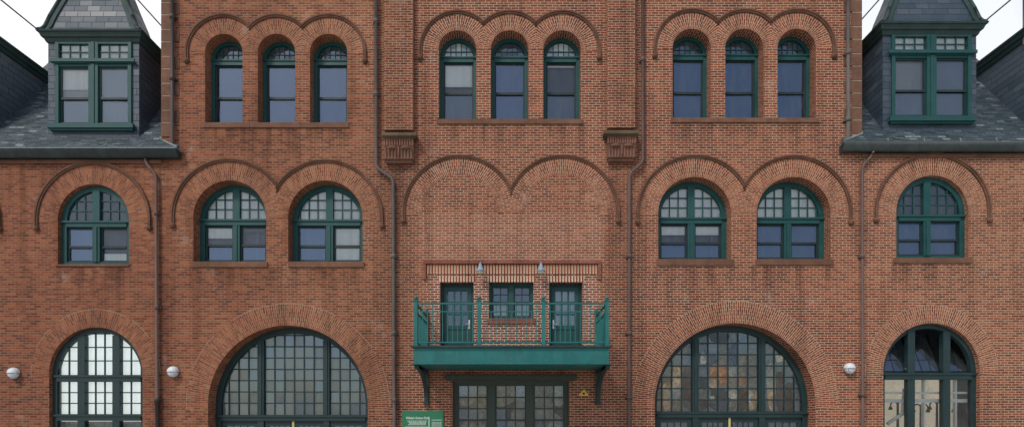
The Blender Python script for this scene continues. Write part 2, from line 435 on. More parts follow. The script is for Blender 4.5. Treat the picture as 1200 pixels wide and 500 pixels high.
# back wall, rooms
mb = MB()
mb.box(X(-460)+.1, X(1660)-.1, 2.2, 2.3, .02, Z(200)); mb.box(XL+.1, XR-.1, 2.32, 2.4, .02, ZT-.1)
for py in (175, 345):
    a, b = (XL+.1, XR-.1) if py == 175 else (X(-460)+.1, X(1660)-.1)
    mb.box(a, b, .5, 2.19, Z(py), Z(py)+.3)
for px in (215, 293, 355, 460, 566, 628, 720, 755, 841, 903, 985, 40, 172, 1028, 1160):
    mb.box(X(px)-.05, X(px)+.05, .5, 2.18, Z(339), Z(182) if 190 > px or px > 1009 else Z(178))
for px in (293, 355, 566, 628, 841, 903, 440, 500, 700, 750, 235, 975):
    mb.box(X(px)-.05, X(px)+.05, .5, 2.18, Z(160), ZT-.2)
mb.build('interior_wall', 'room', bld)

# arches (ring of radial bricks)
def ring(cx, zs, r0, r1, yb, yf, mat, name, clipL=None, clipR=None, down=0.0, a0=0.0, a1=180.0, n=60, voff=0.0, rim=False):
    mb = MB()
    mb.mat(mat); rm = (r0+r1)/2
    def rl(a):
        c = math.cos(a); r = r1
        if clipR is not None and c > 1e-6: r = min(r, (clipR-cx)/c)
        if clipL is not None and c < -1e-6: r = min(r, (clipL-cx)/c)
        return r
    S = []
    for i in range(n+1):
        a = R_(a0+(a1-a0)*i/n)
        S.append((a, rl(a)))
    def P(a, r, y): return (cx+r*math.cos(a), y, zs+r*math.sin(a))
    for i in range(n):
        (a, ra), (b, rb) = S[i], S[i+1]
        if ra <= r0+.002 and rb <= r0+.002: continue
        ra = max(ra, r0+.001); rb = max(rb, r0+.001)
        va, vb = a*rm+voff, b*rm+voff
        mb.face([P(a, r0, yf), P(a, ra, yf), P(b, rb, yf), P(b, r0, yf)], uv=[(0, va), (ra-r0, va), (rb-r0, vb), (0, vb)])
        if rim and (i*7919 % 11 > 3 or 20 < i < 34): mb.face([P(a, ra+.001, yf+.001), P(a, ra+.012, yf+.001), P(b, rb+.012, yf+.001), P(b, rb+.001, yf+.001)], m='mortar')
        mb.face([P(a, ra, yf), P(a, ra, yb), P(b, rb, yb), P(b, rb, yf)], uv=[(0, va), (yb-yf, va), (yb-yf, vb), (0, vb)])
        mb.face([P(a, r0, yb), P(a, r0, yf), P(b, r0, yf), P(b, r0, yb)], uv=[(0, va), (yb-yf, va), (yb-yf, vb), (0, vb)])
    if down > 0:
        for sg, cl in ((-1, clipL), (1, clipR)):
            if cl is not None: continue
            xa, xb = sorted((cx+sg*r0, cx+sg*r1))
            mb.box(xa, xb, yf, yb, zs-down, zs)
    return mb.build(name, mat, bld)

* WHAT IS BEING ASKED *
Give back every line exactly as it stands, pictures excluded.

* THE RESULT *
The Blender Python script for this scene continues. Write part 2, from line 435 on. More parts follow. The script is for Blender 4.5. Treat the picture as 1200 pixels wide and 500 pixels high.
# back wall, rooms
mb = MB()
mb.box(X(-460)+.1, X(1660)-.1, 2.2, 2.3, .02, Z(200)); mb.box(XL+.1, XR-.1, 2.32, 2.4, .02, ZT-.1)
for py in (175, 345):
    a, b = (XL+.1, XR-.1) if py == 175 else (X(-460)+.1, X(1660)-.1)
    mb.box(a, b, .5, 2.19, Z(py), Z(py)+.3)
for px in (215, 293, 355, 460, 566, 628, 720, 755, 841, 903, 985, 40, 172, 1028, 1160):
    mb.box(X(px)-.05, X(px)+.05, .5, 2.18, Z(339), Z(182) if 190 > px or px > 1009 else Z(178))
for px in (293, 355, 566, 628, 841, 903, 440, 500, 700, 750, 235, 975):
    mb.box(X(px)-.05, X(px)+.05, .5, 2.18, Z(160), ZT-.2)
mb.build('interior_wall', 'room', bld)

# arches (ring of radial bricks)
def ring(cx, zs, r0, r1, yb, yf, mat, name, clipL=None, clipR=None, down=0.0, a0=0.0, a1=180.0, n=60, voff=0.0, rim=False):
    mb = MB()
    mb.mat(mat); rm = (r0+r1)/2
    def rl(a):
        c = math.cos(a); r = r1
        if clipR is not None and c > 1e-6: r = min(r, (clipR-cx)/c)
        if clipL is not None and c < -1e-6: r = min(r, (clipL-cx)/c)
        return r
    S = []
    for i in range(n+1):
        a = R_(a0+(a1-a0)*i/n)
        S.append((a, rl(a)))
    def P(a, r, y): return (cx+r*math.cos(a), y, zs+r*math.sin(a))
    for i in range(n):
        (a, ra), (b, rb) = S[i], S[i+1]
        if ra <= r0+.002 and rb <= r0+.002: continue
        ra = max(ra, r0+.001); rb = max(rb, r0+.001)
        va, vb = a*rm+voff, b*rm+voff
        mb.face([P(a, r0, yf), P(a, ra, yf), P(b, rb, yf), P(b, r0, yf)], uv=[(0, va), (ra-r0, va), (rb-r0, vb), (0, vb)])
        if rim and (i*7919 % 11 > 3 or 20 < i < 34): mb.face([P(a, ra+.001, yf+.001), P(a, ra+.012, yf+.001), P(b, rb+.012, yf+.001), P(b, rb+.001, yf+.001)], m='mortar')
        mb.face([P(a, ra, yf), P(a, ra, yb), P(b, rb, yb), P(b, rb, yf)], uv=[(0, va), (yb-yf, va), (yb-yf, vb), (0, vb)])
        mb.face([P(a, r0, yb), P(a, r0, yf), P(b, r0, yf), P(b, r0, yb)], uv=[(0, va), (yb-yf, va), (yb-yf, vb), (0, vb)])
    if down > 0:
        for sg, cl in ((-1, clipL), (1, clipR)):
            if cl is not None: continue
            xa, xb = sorted((cx+sg*r0, cx+sg*r1))
            mb.box(xa, xb, yf, yb, zs-down, zs)
    return mb.build(name, mat, bld)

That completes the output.